Can't agree, Tony Blair is not good on anything.
He may sometimes make some good speaches but without the corresponding actions following it up they're worthless.

Anonymous said...

"The doctrine only worked with the Russians a) because they are ches-playing rationalists b) because they had experienced what the Wehrmacht had done to their country"

Presumably, the Iranians are swivelly-eyed maniacs, who find the concept of "me shoot, they shoot back, bad for me" way, way too complicated.

I don't swallow this for one minute, MAD is not chess, it is a game with just one choice (attack or not attack) with one of the choices leading to nigh on certain destruction. You don't need to be a strategic, chess-playing genius or to have personally exerienced warfare in order to know what choice to make there.

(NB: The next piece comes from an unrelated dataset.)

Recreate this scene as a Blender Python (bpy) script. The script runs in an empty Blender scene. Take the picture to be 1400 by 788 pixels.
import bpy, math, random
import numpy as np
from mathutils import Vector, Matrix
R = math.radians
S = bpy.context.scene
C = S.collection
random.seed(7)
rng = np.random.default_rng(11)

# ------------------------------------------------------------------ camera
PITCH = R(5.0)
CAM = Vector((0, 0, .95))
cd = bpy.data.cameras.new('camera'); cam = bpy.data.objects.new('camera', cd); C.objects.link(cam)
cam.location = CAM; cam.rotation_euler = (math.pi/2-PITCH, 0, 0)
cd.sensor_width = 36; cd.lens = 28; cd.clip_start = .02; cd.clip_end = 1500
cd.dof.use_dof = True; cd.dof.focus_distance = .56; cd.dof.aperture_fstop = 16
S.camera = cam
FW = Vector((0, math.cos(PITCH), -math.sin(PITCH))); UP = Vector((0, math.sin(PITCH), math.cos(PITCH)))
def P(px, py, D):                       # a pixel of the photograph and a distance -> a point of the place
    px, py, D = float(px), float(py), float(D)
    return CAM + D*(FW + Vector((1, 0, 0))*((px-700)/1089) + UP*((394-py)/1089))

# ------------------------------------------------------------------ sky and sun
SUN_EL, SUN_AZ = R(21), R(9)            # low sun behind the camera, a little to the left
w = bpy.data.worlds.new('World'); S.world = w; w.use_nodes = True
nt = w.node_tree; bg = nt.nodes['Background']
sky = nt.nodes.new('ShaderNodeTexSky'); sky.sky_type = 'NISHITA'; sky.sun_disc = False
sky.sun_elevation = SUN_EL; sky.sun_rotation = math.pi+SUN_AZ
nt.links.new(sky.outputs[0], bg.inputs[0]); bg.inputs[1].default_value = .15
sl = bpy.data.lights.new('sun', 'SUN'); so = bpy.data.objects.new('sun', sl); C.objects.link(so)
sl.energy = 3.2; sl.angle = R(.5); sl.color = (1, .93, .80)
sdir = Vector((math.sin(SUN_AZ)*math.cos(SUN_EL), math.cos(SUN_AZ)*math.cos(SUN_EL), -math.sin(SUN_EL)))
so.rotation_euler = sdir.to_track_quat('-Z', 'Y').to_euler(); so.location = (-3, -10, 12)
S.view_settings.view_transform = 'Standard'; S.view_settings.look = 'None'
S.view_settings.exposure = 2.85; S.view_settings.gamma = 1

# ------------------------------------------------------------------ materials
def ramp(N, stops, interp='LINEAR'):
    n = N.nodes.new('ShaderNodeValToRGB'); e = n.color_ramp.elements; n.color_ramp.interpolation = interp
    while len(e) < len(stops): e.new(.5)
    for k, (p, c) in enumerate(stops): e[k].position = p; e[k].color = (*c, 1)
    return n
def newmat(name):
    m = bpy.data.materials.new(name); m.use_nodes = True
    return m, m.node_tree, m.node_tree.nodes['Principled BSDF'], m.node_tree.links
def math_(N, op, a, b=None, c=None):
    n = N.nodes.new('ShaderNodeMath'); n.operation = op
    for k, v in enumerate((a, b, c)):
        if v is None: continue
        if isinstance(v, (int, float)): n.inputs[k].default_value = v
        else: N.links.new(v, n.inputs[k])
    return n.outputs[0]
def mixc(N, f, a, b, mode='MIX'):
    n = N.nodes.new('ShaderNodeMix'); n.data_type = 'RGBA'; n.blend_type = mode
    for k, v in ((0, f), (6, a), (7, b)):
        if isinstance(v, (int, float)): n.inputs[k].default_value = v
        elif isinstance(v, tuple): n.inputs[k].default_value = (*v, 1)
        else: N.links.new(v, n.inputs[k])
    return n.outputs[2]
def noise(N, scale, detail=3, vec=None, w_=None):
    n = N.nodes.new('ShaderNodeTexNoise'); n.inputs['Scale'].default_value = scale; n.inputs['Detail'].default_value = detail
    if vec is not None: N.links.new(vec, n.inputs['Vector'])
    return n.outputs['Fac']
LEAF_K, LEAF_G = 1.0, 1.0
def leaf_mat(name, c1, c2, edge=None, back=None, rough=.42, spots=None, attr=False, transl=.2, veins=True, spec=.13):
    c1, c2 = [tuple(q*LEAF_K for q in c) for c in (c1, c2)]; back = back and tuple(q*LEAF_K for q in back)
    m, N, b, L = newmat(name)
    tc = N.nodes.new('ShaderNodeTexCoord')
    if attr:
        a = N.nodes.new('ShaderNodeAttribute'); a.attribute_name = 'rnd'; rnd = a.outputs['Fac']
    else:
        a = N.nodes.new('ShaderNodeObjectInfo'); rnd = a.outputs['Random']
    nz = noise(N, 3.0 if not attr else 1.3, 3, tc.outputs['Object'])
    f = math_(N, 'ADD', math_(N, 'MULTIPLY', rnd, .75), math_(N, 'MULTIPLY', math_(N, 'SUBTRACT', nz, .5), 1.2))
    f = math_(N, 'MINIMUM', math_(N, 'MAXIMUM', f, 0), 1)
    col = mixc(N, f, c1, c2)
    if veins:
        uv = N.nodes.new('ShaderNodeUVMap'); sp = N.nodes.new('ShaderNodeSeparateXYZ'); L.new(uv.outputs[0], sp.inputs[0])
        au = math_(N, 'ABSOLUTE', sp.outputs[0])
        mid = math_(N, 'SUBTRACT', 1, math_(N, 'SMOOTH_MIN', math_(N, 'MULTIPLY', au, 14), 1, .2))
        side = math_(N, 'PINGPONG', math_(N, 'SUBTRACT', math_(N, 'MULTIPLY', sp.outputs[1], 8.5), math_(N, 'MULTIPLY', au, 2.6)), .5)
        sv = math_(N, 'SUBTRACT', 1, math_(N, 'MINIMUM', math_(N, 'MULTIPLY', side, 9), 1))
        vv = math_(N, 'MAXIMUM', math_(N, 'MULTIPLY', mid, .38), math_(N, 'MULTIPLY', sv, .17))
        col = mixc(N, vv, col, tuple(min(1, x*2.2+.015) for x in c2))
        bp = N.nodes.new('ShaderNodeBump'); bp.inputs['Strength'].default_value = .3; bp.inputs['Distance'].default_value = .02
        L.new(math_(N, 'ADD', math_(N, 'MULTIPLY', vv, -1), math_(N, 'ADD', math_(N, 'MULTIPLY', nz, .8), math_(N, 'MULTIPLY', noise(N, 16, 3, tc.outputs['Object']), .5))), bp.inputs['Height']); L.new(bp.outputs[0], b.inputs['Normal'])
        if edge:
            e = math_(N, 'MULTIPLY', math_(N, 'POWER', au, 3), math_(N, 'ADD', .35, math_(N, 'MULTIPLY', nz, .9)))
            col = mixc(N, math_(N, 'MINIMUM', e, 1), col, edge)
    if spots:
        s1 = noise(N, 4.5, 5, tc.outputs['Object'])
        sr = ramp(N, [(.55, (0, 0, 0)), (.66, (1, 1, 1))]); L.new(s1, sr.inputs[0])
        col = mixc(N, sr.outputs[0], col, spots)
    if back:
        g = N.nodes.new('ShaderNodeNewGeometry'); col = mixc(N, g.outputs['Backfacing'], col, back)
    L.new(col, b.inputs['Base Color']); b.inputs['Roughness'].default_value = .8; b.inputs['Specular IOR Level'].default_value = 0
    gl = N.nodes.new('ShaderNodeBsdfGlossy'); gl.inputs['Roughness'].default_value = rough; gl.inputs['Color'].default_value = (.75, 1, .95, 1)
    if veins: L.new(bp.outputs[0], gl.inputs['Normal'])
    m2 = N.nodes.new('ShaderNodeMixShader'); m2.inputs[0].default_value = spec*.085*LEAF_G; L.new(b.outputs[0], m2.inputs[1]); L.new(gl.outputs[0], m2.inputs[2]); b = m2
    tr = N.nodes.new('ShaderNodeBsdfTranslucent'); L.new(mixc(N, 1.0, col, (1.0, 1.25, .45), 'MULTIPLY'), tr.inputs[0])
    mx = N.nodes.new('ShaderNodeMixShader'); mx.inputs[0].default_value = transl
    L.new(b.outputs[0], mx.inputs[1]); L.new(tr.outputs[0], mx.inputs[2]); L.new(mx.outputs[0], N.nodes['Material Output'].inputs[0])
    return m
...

Quite apart from anything else, the only reason it worked vis-a-vis the USSR's politically-appointed, purged, corrupt, geriatric military command was precisely because of its glorious simplicity. The Soviet generals were every bit as ideologically-blinkered as Islamist Iranians (at least the Iranians only want to blow up Israel, the Soviets wanted to bury the entire West!), and were probably quite a bit drunker.

The reason it worked with the USSR, and the reason it will work with Iranians no matter the intellectual and personal inadequacies of either set of leaders, is that the MAD game has only one right answer. It's gloriously easy to solve for anyone who wants to still be alive in the morning. Even Islamists are susceptable, as after an exchange between Iran and Israel (say) the Great Satan will still exist, while Iran will be no more.

As long as the Iranians think there's some worth to their own existence, MAD will apply.

Anonymous said...

Alex Zeka

The problem is, Iran will not (or probably will not) fire a missile directly at Israel. They operate in the shadows; they kill without their fingerprints on the weapon (and even when they are, the West pretends not to notice).

No, the destruction of Israel will come from a nuclear weapon smuggled into the country via a proxy group.